Think of a kid who says, “I don’t want to play with this toy anymore; however, I’m going to break it into a million pieces and crush it until it’s unrecognizable so no one else can ever put it back together again and play with it either. I’m going to destroy everything I see since I don’t want it anymore. And then I’m going to say I didn’t do it when someone asks me.”

I feel like that toy.

And I’m sick of it.

This is not what I want. I didn’t choose this. And now I have to deal with this and fix it.

And it sucks.

But I’m holding on to this: I want to heal and that is greater than anything else.

And I refuse to let it go.

Because, right now, that is my greatest desire.

I want a healed heart desperately.

And, I’m not going to stop until I get one.

An Unexpected Gift

Today I woke up with a feeling in my chest that I didn’t recognize.
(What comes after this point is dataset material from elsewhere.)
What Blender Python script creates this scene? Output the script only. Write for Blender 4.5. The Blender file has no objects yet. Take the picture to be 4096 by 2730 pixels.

I carried it during my morning devotions, and when I was making breakfast for my son. I held it when I walked him to the bus and on my way to work. I let it sit with me as I went through my work day and it followed me home.

It continued to grow and radiate through my body all day long.

It scared me.

This foreign feeling was filling up the dark hole that has been dominating my life for months. I wasn’t sure what was happening. It was almost painful in its consumption of my being. Definitely insistent on not being ignored. Alien to me, although something familiar from a long time ago…as if looking through distorted glass down a long tunnel. I think I remember feeling this way before but was unable to process because it was so unexpected and confusing.

You see, today I woke up happy.

And it stayed with me the whole day.

I spontaneously smiled.

I laughed (and really meant it).

I was extremely productive at work.

I was extremely productive at home.

I wrote.

I am embracing this unexpected gift and choosing to accept it. I have lived in the moments of today and enjoyed myself.